Here's how it will work and what you need to know.

THINK BCS

Those involved in putting the playoff together and now managing it cringe when it's suggested that the new system is BCS 2.0, but to understand how it works, it helps to keep in mind how the Bowl Championship Series worked.

In the BCS, there were four, and then later five games played each season. Only one, the national championship game, had anything to do with the national championship.

The others were glitzy bowl games played in showcase stadiums that — hopefully — had compelling matchups. Six conferences had automatic bids to those games, and other teams could earn automatic entry.

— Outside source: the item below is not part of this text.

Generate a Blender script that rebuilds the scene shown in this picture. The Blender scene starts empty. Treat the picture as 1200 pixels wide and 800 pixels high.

The new system will have a total of seven games, including two national semifinals and a final that will determine the champion. The four other games will be glitzy bowl games played in showcase stadiums that — hopefully — will have compelling matchups. There will no longer be automatic bids for six conference champions, as was the case for the BCS. Now five conferences (the Big Ten, Big 12, SEC, ACC and Pac-12) each have guaranteed a spot for their champions in either the semifinals or one of the four glitzy bowls. There will also be a guaranteed spot for the best team from the five FBS conferences (American Athletic Conference, Mountain West, Sun Belt, Conference USA and Mid-American).

PICKING THE TEAMS

A 13-member selection committee will pick the teams to play in the semifinals, and set some of the matchups in those other bowl games. The committee will also release a weekly top 25 starting, Oct. 21. On Dec. 7, the matchups will be revealed.

The committee members:

—Chairman Jeff Long, athletic director, Arkansas

—Barry Alvarez, athletic director, Wisconsin.

—Lt. Gen. Mike Gould, former superintendent of the United States Air Force Academy.

—Pat Haden, athletic director, Southern California.

—Tom Jernstedt, former NCAA executive vice president.

—Oliver Luck, athletic director, West Virginia.

—Archie Manning, former Mississippi quarterback.

—Tom Osborne, former Nebraska coach.